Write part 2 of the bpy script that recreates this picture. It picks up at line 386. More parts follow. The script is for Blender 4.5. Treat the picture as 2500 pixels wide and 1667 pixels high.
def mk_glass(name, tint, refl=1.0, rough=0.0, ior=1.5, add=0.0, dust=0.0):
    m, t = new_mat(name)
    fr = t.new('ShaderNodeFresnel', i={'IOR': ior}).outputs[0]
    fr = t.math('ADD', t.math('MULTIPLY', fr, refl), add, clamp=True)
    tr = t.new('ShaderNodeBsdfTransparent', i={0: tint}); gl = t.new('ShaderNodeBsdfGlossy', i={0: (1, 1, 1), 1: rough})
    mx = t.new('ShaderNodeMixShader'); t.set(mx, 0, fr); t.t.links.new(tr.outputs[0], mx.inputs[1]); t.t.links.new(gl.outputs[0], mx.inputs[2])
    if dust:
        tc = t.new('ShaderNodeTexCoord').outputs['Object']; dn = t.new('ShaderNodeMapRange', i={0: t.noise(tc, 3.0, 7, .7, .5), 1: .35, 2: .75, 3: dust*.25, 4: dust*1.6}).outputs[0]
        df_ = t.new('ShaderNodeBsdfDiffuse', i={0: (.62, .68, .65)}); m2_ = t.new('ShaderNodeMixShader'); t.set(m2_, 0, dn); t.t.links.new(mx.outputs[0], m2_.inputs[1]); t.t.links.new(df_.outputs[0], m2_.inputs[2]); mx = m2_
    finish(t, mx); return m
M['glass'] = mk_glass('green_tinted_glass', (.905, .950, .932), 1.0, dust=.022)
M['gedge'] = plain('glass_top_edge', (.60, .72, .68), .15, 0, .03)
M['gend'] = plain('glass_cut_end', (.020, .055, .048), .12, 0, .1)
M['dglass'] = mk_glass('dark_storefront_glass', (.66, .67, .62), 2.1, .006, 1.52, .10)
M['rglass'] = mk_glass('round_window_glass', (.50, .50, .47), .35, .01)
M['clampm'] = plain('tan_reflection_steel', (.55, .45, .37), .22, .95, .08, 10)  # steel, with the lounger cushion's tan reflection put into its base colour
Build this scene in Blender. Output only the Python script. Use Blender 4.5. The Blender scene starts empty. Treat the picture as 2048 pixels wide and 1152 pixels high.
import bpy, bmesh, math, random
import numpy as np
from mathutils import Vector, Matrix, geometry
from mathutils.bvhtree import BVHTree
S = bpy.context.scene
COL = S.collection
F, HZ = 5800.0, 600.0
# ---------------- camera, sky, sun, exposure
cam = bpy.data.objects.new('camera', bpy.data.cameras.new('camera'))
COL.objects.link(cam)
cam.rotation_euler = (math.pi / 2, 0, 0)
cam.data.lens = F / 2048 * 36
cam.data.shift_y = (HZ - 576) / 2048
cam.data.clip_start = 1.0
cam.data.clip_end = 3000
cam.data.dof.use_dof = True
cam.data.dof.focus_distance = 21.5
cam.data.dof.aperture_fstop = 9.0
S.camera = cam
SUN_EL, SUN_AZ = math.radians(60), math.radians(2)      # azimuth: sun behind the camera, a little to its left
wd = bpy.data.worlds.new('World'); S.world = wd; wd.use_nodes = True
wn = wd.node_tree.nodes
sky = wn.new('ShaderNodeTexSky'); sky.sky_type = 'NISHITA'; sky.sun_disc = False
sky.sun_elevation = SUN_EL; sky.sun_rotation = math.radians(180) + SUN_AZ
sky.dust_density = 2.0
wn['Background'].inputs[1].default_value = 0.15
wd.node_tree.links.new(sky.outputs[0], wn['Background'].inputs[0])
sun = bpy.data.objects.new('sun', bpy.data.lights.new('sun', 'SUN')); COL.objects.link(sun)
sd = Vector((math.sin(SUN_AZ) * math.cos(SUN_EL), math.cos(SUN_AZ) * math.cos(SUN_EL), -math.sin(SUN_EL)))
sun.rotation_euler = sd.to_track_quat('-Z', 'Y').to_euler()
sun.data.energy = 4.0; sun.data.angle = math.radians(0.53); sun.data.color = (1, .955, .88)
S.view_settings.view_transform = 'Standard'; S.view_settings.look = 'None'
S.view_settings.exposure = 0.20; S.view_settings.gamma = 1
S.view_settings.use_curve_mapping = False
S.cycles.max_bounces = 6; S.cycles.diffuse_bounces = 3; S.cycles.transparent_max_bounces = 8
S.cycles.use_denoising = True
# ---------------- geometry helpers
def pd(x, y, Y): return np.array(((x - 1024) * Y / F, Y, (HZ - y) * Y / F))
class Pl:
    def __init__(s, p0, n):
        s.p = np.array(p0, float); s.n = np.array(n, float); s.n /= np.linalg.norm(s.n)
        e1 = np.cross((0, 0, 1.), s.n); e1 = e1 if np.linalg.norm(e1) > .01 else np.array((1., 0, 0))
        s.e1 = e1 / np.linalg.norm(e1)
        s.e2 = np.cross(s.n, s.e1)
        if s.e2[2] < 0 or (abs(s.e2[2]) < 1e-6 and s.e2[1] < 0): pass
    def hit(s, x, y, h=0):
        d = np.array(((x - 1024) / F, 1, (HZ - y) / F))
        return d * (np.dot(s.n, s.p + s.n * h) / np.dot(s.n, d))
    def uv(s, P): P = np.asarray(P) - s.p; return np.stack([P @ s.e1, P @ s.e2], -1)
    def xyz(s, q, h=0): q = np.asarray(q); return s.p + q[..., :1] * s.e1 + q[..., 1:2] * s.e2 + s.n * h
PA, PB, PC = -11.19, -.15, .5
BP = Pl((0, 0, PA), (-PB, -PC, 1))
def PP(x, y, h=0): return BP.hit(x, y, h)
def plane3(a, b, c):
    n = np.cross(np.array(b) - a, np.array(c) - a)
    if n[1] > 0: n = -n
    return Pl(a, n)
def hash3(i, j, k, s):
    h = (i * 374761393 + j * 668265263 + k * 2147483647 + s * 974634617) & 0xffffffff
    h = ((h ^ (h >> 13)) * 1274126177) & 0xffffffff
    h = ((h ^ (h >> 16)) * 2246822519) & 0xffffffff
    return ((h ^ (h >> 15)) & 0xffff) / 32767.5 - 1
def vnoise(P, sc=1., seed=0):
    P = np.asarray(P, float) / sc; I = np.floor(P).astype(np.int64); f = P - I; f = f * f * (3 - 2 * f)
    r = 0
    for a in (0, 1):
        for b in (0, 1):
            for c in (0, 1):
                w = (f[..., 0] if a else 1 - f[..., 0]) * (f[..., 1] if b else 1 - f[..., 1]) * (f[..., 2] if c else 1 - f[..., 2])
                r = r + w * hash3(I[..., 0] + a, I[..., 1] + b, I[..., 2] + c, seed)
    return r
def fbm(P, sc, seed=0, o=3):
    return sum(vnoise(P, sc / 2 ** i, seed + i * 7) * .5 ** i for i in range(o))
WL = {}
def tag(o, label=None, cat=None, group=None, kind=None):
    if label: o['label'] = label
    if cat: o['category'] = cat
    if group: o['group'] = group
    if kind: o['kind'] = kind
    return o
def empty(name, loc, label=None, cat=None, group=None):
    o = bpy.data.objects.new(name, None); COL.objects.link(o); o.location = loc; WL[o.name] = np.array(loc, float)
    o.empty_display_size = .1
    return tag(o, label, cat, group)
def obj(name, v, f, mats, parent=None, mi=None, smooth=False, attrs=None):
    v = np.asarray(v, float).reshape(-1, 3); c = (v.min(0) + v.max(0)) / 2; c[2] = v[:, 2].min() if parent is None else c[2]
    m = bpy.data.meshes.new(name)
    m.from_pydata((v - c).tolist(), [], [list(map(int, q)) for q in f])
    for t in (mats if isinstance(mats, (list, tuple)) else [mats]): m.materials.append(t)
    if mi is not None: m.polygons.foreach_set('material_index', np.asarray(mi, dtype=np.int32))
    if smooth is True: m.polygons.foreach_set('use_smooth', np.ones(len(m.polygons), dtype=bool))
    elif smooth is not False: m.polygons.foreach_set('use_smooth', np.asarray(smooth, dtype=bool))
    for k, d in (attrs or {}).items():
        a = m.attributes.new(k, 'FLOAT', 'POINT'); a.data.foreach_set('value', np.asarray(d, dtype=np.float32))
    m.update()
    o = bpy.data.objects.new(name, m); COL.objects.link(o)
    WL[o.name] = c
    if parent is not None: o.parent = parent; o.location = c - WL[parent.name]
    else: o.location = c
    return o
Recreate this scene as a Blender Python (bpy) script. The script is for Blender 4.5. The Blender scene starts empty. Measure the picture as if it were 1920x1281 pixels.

☆ ☆ ☆ ☆ ☆ ☆ ☆

Find the word "pixels" in the entries above and gather every line that holds it.

Correct output.
Write part 2 of the bpy script that recreates this picture. It picks up at line 386. More parts follow. The script is for Blender 4.5. Treat the picture as 2500 pixels wide and 1667 pixels high.
Build this scene in Blender. Output only the Python script. Use Blender 4.5. The Blender scene starts empty. Treat the picture as 2048 pixels wide and 1152 pixels high.
Recreate this scene as a Blender Python (bpy) script. The script is for Blender 4.5. The Blender scene starts empty. Measure the picture as if it were 1920x1281 pixels.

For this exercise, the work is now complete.